Iran Economy NewsSouth Korea to close Iranian bank branch

South Korea to close Iranian bank branch


Wall Street Journal: South Korea will move to temporarily close the local branch of an Iranian bank as part of its effort to join United Nations sanctions over Iran’s nuclear program, according to people familiar with the matter.

The Wall Street Journal


SEOUL — South Korea will move to temporarily close the local branch of an Iranian bank as part of its effort to join United Nations sanctions over Iran’s nuclear program, according to people familiar with the matter.

But the move will likely disappoint U.S. officials, who praised stronger measures implemented by the European Union and Japan, because Seoul doesn’t appear ready to further sever business ties. South Korea’s reluctance to move more dramatically indicates how tough it can be for countries to put sanctions in place on resource-rich Iran.

A task force led by South Korea’s Finance Ministry has been working for more than a month to develop the penalties under U.N. resolution 1929 and is scheduled to formally announce them on Wednesday. According to people familiar with the plans, a two-month suspension of the South Korean branch of Iran’s Bank Mellat will be the centerpiece of the South Korean penalties.

An executive at the Bank Mellat office in Seoul declined comment Tuesday on word of the expected temporary closing. The branch has assets of about $3 billion.

But Seoul is unlikely to cut oil imports or curtail business activities by South Korean companies in Iran. Iran is South Korea’s fourth-largest supplier of oil, and South Korean construction firms have sizable projects there. Without such moves, South Korea’s sanctions will likely be less sweeping or have less impact than those imposed by Japan, the EU and other countries that have halted investments in Iran and tightened financial transactions with the country.

The U.S. has been pressing many countries, including South Korea, to implement the U.N. sanctions and clamp down on a number of Iranian entities that are suspected of nuclear proliferation activities.

Bank Mellat, Iran’s second-largest bank by assets, has been a special target in South Korea. South Korea and Turkey are the only countries in which the bank operates an overseas branch.

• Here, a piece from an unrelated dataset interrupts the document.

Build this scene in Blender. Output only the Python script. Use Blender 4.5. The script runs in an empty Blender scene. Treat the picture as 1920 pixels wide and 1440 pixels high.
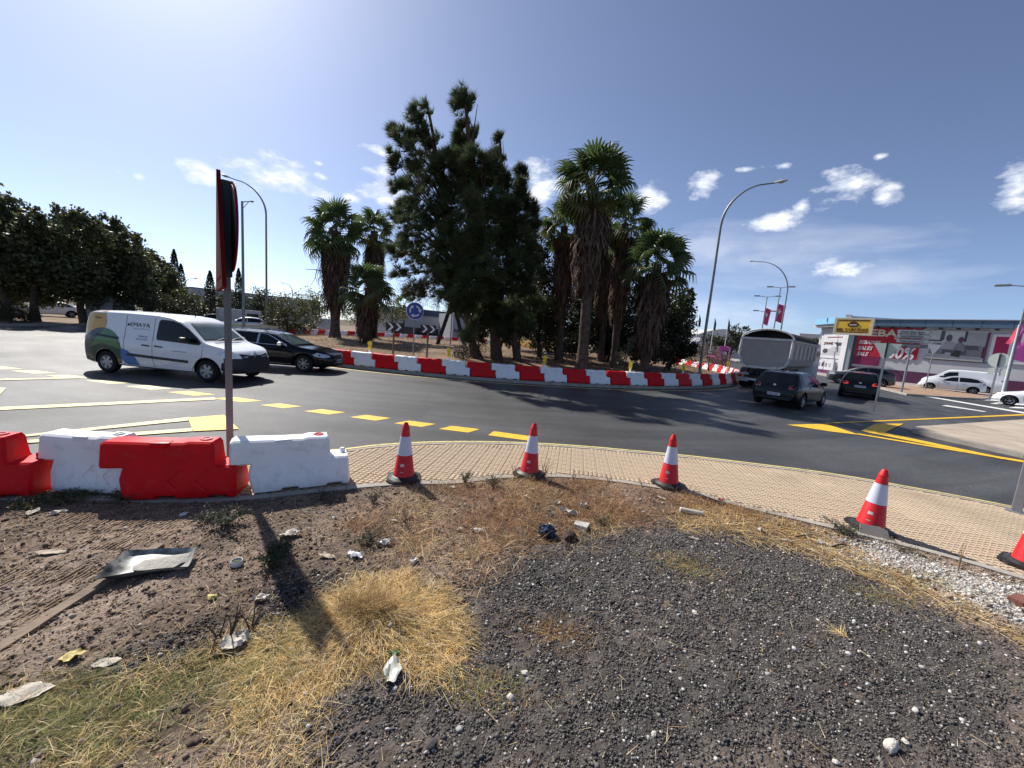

U.S. officials reportedly asked South Korea to close the branch.

A month ago, the U.S. officials in charge of nuclear-related sanctions against Iran and North Korea visited Seoul to urge South Korean officials to press Tehran as they have neighboring Pyongyang.

Since then, Iranian diplomats have been on a public-relations campaign to urge the South Korean government and public not to go along with the U.N. sanctions. Iran’s ambassador to South Korea has appeared in numerous newspaper and TV interviews warning that South Korean businesses in Iran might be replaced by those from other countries if Seoul adopts sanctions.

Two-way trade between South Korea and Iran was about $10 billion last year, with Iran holding a $2 billion surplus in the relationship. By comparison, South Korea’s two-way trade with the U.S. was $68 billion last year, with South Korea holding a $10 billion surplus in the relationship.